→ Requirement: Copy each line of the data below with the word "script".

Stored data
————
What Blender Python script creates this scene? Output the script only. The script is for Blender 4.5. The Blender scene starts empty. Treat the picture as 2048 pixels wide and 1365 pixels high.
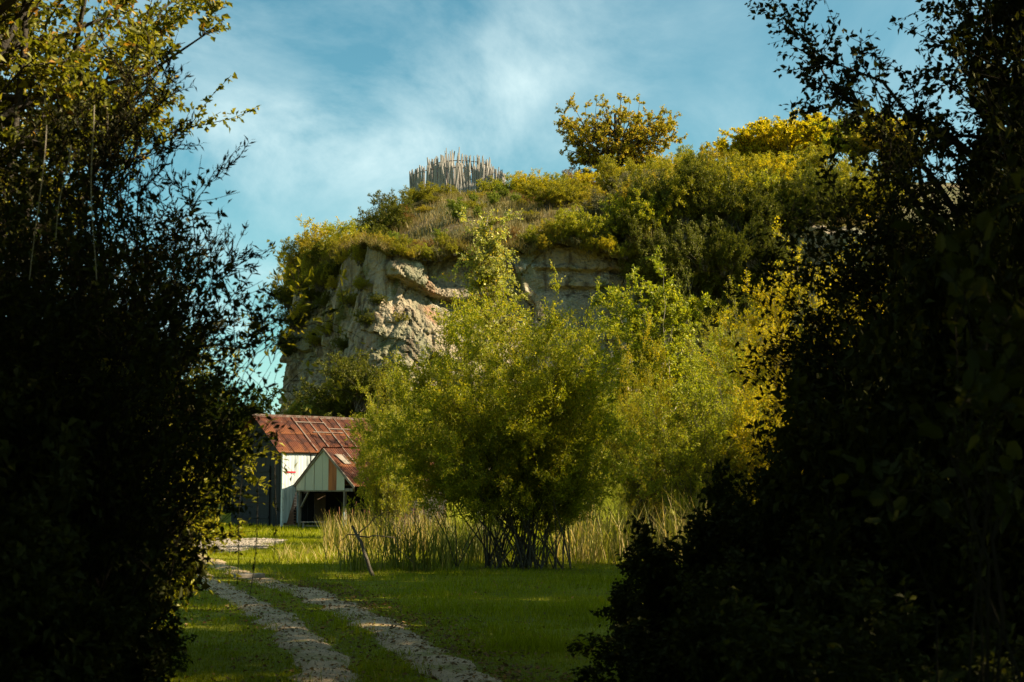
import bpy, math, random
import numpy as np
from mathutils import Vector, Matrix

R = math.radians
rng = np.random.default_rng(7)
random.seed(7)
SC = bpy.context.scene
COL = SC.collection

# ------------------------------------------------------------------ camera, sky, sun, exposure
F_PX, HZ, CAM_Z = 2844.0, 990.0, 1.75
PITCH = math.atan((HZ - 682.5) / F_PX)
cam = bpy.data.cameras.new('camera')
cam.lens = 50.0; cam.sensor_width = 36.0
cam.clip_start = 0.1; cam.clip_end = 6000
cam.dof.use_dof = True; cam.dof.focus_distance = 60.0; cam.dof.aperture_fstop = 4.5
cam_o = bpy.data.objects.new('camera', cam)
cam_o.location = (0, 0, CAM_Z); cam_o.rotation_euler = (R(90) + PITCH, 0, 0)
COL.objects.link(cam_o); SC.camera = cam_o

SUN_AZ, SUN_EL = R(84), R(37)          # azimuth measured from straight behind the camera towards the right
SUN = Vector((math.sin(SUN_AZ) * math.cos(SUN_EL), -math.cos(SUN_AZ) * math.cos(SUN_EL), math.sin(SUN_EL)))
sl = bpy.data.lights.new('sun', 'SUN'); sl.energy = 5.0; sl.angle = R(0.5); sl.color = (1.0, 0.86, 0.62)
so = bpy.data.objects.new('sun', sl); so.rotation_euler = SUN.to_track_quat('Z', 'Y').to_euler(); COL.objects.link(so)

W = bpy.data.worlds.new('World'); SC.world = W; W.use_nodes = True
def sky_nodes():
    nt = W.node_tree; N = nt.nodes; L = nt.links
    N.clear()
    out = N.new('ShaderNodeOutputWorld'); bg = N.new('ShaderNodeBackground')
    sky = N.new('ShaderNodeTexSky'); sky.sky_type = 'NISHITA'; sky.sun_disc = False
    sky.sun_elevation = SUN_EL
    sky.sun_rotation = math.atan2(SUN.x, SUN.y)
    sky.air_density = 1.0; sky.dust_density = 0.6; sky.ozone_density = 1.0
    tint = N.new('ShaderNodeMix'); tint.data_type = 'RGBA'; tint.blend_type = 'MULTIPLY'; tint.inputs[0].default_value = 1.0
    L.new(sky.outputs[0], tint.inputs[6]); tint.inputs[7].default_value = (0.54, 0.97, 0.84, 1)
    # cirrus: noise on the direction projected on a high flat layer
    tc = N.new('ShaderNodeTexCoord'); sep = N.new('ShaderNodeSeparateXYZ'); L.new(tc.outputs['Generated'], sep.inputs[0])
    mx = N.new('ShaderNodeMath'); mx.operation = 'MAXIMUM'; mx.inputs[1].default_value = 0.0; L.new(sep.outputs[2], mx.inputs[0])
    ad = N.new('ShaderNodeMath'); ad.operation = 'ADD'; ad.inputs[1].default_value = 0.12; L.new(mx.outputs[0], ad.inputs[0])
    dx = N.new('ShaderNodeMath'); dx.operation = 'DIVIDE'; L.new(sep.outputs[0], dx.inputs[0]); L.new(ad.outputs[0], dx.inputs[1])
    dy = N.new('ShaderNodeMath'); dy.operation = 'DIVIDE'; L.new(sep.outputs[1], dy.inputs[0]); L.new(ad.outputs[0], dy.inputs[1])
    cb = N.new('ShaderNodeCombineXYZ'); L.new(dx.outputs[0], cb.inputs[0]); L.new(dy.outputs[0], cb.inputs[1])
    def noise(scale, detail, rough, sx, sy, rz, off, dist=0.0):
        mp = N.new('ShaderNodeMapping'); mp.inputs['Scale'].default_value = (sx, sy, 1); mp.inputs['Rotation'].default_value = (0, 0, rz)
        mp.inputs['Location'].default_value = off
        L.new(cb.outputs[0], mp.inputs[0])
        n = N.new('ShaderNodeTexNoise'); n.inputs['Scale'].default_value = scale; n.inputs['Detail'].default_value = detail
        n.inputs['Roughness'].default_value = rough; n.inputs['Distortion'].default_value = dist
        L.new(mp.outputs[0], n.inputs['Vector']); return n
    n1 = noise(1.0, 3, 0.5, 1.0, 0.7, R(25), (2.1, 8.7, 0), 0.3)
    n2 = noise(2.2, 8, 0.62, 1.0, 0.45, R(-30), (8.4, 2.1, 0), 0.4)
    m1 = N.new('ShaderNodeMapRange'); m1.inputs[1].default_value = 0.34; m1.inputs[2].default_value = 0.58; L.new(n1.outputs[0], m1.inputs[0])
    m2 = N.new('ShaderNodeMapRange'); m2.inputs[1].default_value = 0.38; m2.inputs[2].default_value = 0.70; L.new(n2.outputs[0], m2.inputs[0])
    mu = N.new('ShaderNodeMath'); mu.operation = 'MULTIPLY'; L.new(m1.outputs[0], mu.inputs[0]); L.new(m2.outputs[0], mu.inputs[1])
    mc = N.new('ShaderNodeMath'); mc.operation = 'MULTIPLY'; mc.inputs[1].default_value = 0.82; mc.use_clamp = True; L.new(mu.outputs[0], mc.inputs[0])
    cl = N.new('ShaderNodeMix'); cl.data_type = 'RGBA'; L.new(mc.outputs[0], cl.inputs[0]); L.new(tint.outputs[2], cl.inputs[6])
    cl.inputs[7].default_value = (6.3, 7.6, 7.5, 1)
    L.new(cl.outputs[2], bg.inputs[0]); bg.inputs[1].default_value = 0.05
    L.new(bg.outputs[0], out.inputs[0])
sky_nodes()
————
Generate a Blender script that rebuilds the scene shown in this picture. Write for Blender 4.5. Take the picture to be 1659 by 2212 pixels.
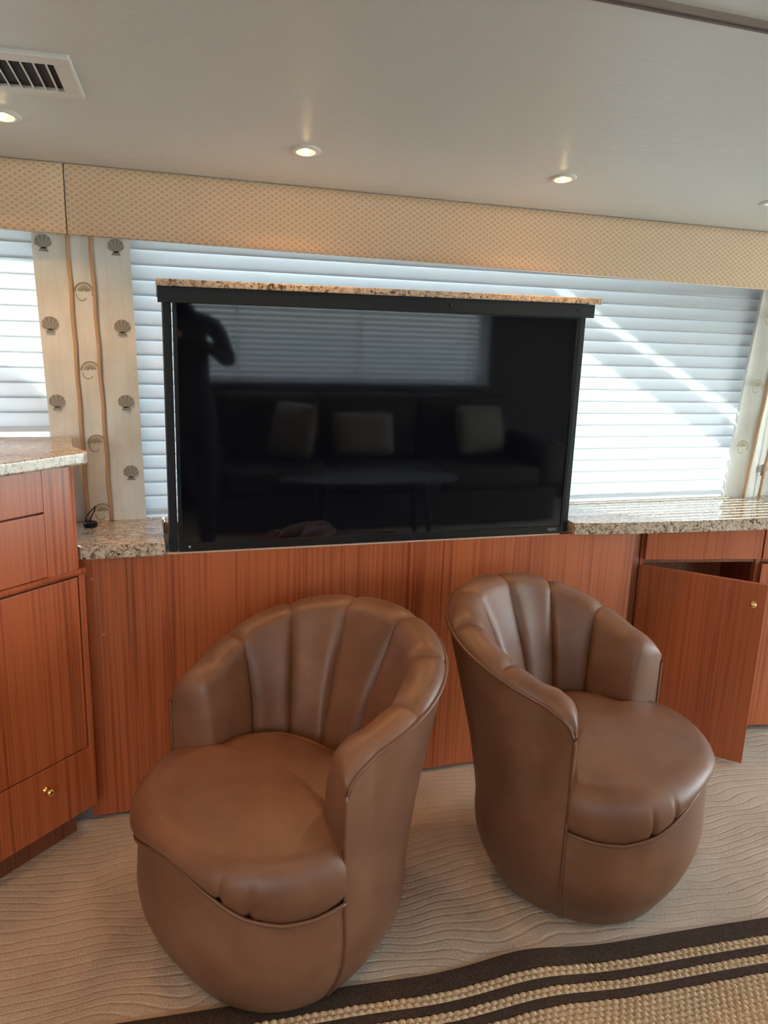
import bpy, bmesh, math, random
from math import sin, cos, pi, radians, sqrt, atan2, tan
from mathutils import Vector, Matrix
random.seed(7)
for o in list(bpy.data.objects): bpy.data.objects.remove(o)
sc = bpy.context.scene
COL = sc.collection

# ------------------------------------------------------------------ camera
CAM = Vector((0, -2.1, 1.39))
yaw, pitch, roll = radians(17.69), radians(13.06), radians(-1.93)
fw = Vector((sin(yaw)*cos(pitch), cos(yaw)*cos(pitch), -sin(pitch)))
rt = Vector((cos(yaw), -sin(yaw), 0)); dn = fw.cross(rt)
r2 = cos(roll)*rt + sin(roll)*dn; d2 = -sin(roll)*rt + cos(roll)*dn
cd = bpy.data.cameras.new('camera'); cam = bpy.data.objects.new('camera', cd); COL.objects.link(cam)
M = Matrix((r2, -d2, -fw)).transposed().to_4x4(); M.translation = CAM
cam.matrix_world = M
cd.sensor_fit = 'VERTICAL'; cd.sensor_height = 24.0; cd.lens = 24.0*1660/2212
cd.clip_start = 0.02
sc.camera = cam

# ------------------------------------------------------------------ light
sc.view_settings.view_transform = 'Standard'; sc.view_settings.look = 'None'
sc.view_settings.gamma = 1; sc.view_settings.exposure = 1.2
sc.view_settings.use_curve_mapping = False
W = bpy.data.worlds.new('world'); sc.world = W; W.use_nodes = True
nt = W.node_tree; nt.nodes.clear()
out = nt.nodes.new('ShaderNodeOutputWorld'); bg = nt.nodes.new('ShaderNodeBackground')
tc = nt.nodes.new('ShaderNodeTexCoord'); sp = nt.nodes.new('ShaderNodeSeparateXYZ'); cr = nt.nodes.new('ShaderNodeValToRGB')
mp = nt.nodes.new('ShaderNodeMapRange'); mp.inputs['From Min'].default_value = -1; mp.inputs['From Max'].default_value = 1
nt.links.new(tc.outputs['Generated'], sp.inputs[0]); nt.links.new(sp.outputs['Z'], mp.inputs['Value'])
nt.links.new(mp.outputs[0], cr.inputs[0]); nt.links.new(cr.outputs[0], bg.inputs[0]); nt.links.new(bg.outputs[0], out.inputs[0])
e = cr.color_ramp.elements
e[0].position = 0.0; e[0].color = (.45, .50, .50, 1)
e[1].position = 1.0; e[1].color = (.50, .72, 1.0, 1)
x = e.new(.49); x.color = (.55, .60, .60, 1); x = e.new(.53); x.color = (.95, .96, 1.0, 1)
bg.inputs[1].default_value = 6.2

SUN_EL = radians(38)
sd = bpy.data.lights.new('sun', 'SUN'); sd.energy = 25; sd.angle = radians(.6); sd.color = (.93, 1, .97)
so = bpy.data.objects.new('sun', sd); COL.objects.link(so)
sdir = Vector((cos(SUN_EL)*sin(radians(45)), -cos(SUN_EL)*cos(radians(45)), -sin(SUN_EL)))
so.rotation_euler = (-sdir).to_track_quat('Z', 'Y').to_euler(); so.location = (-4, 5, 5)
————
→ Exercise solution:
What Blender Python script creates this scene? Output the script only. The script is for Blender 4.5. The Blender scene starts empty. Treat the picture as 2048 pixels wide and 1365 pixels high.
Generate a Blender script that rebuilds the scene shown in this picture. Write for Blender 4.5. Take the picture to be 1659 by 2212 pixels.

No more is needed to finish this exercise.